Sign language can help babies communicate their needs, reduce their feelings of distress, help them understand boundaries, enhance language development and strengthen cognitive skills from an early age.

What is Baby Sign Language?

Baby sign language uses simple hand gestures to ease communication between adults and babies. Between the ages of 4 and 6 months, babies begin acquiring sign language. Designed to fit together with adult sign language, the same universal hand gestures are used for key baby words such as "milk", "more", "help", "yes", and "no".

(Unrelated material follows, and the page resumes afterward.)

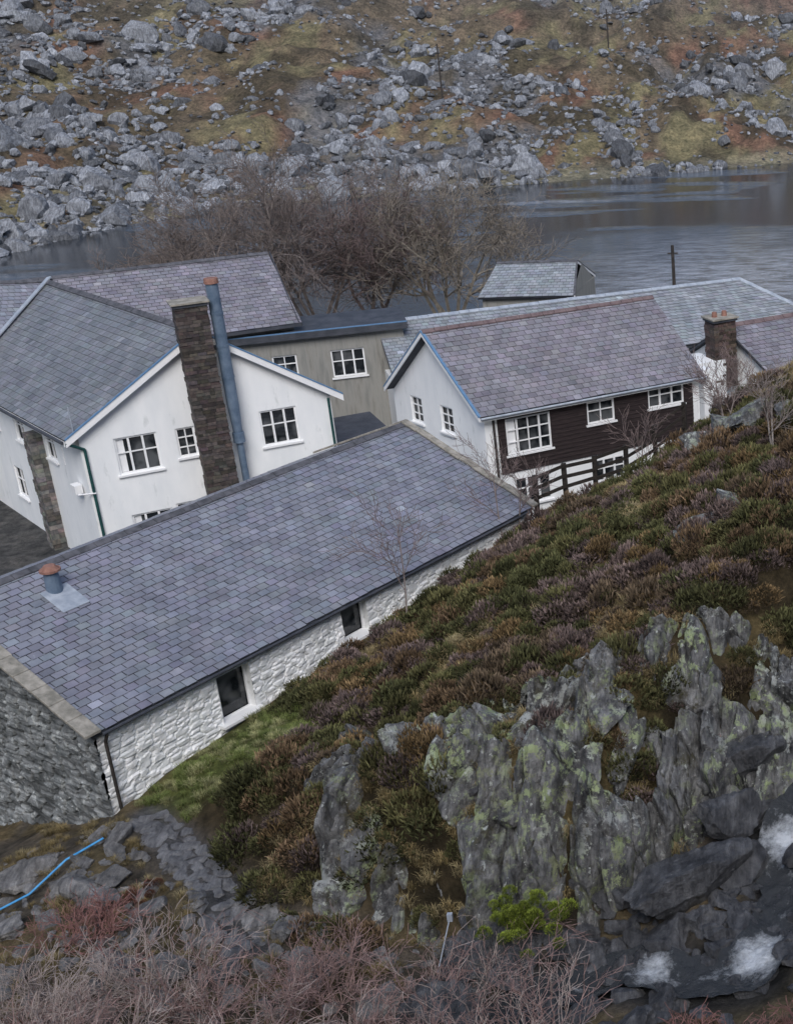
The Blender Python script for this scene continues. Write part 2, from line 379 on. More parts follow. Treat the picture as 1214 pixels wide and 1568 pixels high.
def brickstack(name, C, dx, w, d, z0, z1, parent, base=(.05, .042, .04), course=.11, cap=True):
    dx = np.array([dx[0], dx[1], 0.]); dy = np.array([-dx[1], dx[0], 0.]); C = np.array([C[0], C[1], 0.])
    Vs = []; cols = []
    zz = z0; row = 0
    while zz < z1:
        hh = course*random.uniform(.8, 1.25)
        nb = random.choice((3, 4, 5))
        cuts = np.linspace(0, 1, nb+1); cuts[1:-1] += R.uniform(-.05, .05, nb-1)
        for a, b in zip(cuts, cuts[1:]):
            e = R.uniform(-.018, .018)
            x0, x1 = (a-.5)*w+.006, (b-.5)*w-.006
            if a == 0: x0 -= e+.006
            if b == 1: x1 += e+.006
            for s0, s1 in ((-.5, 0), (0, .5)):
                y0 = s0*d+(-e if s0 < 0 else .003); y1 = s1*d+(e if s1 > 0 else -.003)
                q = [C+dx*x+dy*y+np.array([0, 0, z]) for z in (zz+.008, zz+hh) for x, y in ((x0, y0), (x1, y0), (x1, y1), (x0, y1))]
                Vs.append(q); cols.append(np.array(base)*R.uniform(.55, 1.6)*(1+R.normal(0, .05, 3)))
        zz += hh; row += 1
    V = np.array(Vs).reshape(-1, 3); n = len(Vs); b = (np.arange(n)*8)[:, None]
    F = np.concatenate([b+np.array([f]) for f in ((0, 3, 2, 1), (4, 5, 6, 7), (0, 1, 5, 4), (1, 2, 6, 5), (2, 3, 7, 6), (3, 0, 4, 7))])
    fast(name, V, F, M['brick'], parent, col=np.repeat(np.clip(cols, .01, .4), 8, 0))
    mb = MB()
    def slab(wi, di, za, zb, mi):
        o = Vector(C-dx*wi/2-dy*di/2)+Z*za; mb.box(o, Vector(dx*wi), Vector(dy*di), Z*(zb-za), mi)
    slab(w-.06, d-.06, z0, z1-.02, 0)
    if cap:
        slab(w+.1, d+.1, z1+.02, z1+.12, 0); slab(w+.2, d+.2, z1+.122, z1+.18, 1)
    mb.make(name+'_core', [M['felt'], M['coping']], parent)

# rock templates ----------------------------------------------------
import bmesh
def ico(sub):
    bm = bmesh.new(); bmesh.ops.create_icosphere(bm, subdivisions=sub, radius=1)
    v = np.array([x.co[:] for x in bm.verts]); f = np.array([[q.index for q in p.verts] for p in bm.faces]); bm.free(); return v, f
def rocktemplates(n, sub, rough=.06, planes=11, strata=0):
    v, f = ico(sub); out = []
    for k in range(n):
        pn = R.normal(size=(planes, 3)); pn /= np.linalg.norm(pn, axis=1)[:, None]; pd = R.uniform(.5, .95, planes)
        d = v@pn.T; r = np.min(np.where(d > .05, pd/np.maximum(d, .05), 9), 1); r = np.minimum(r, 1.25)
        p = v*r[:, None]
        nn = fbm(p[:, 0]*2.2+k*9, p[:, 1]*2.2, p[:, 2]*2.2, 4)-.5
        if strata: nn = nn+strata*(fbm(p[:, 0]*9+k*5, p[:, 1]*1.4, p[:, 2]*1.4, 3)-.5)
        out.append(p*(1+rough*4*nn[:, None]))
    return out, f
def rotz(a):
    c, s = np.cos(a), np.sin(a); m = np.zeros((len(a), 3, 3)); m[:, 0, 0] = c; m[:, 0, 1] = -s; m[:, 1, 0] = s; m[:, 1, 1] = c; m[:, 2, 2] = 1; return m
def rotx(a):
    c, s = np.cos(a), np.sin(a); m = np.zeros((len(a), 3, 3)); m[:, 1, 1] = c; m[:, 1, 2] = -s; m[:, 2, 1] = s; m[:, 2, 2] = c; m[:, 0, 0] = 1; return m
def scatter(name, tmpls, F, P, S, rot, m, col=None, smooth=False, tcol=None):
    Vs, Fs, Cs = [], [], []; off = 0
    which = R.integers(0, len(tmpls), len(P))
    for k, T in enumerate(tmpls):
        s = which == k
        if not s.any(): continue
        v = T[None]*S[s][:, None, :]; v = np.einsum('nij,nvj->nvi', rot[s], v)+P[s][:, None, :]
        n = s.sum(); f = (F[None]+(np.arange(n)*len(T))[:, None, None]+off).reshape(-1, F.shape[1])
        Vs.append(v.reshape(-1, 3)); Fs.append(f); off += n*len(T)
        if col is not None:
            c = np.repeat(col[s][:, None, :], len(T), 1)
            if tcol is not None: c = c*tcol[k][None]
            Cs.append(c.reshape(-1, 3))
    return fast(name, np.concatenate(Vs), np.concatenate(Fs), m, None, np.concatenate(Cs) if Cs else None, smooth)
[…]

Having the means to communicate allows your baby to get what they want and express their needs more easily. As your baby gets older, it can also help to lessen frustration for them and possibly even reduce outbursts and tantrums. This regular, two-way conversation can also help you and your child develop a stronger bond, often by elaborating communication further. For example, rather than simply communicating that they’re thirsty, your baby might signal that it’s specifically milk they'd like. They might also say “thank you!”

Neural development

Communication is central to a child’s social, emotional, behavioural, and cognitive development. Scientific studies repeatedly show that an engagement with a caregiver built on two-way communication has a profoundly positive effect on a baby’s development. Baby sign language opens up this communication very effectively. It has also been suggested that learning a visual mode of language (such as signing) alongside verbal language goes even further to improve cognitive development.

Language development

In some studies, children who had learned symbolic gestures performed higher in tests looking at both the ability to understand and to express language. This ability then continued into older age. Baby sign language also helps to develop concepts that are actually quite complex for young children. For example, there are sign words for "sorry," "share" and "you’re welcome," which, without sign language, might take a little while for a child to understand fully. Being proficient in these areas before they begin nursery and school settings allows children something of a head start when getting to grips with new concepts and social situations.

Sign language as a life skill

A skill learned early in life is likely to embed itself deeply. Any baby or child who becomes proficient in baby sign language should have no problem adapting to other sign languages and communicating with those who are deaf or hard of hearing. Knowing how to sign is a valuable skill in itself, especially for young people as they grow up and meet those from other backgrounds.

Self esteem

As your baby learns to communicate their needs and get what they want, their self-esteem will grow, too. The opposite of the frustration that a baby might feel at not being understood will be a positive feeling of success and a warm connection with their caregiver. You, too, will feel good about being able to meet your baby’s needs and understand them.